Kolejka tirów oczekujących na odprawę na przejściu granicznym w Kuźnicy kończyła się dziś około godziny 16 w pobliżu Geniusz za Sokółką - informują nas Czytelnicy. To kolejny weekend z rzędu, gdy kierowcy muszą odstać około 30 godzin, by wjechać na Białoruś.
Dziś o godzinie 14 czas oczekiwania na przekroczenie granicy wynosił 21 godzin. Ciężarówek jednak wciąż przybywa. Zapewne będzie więc podobnie jak w miniony weekend, a kolejka zacznie się zmniejszać dopiero od poniedziałku. Można spodziewać się, że niemal do końca roku - w weekendy na trasie Sokółka-Kuźnica - będą utrudnione warunki ruchu. Kierowcy tirów ustawiają się co prawda na poboczu, ale zajmują też część prawego pasa. Dlatego kierujący osobówkami powinni uważać wymijając ciężarówki.

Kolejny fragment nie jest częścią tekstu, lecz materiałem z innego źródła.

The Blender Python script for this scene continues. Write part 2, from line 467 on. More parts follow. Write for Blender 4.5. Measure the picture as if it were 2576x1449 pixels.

W grudniu ubiegłego roku, gdy wzmożony ruch przedświąteczny zbiegł się z atakiem zimy, kolejka tirów kończyła się pod Horodnianką, kilka kilometrów od Wasilkowa.
Rozwiązaniem - przynajmniej częściowym - tego problemu byłaby budowa dużego przygranicznego parkingu dla tirów lub trzeciego pasa na odcinku między Łosośną a Sokółką. Na to się jednak w najbliższym czasie nie zanosi.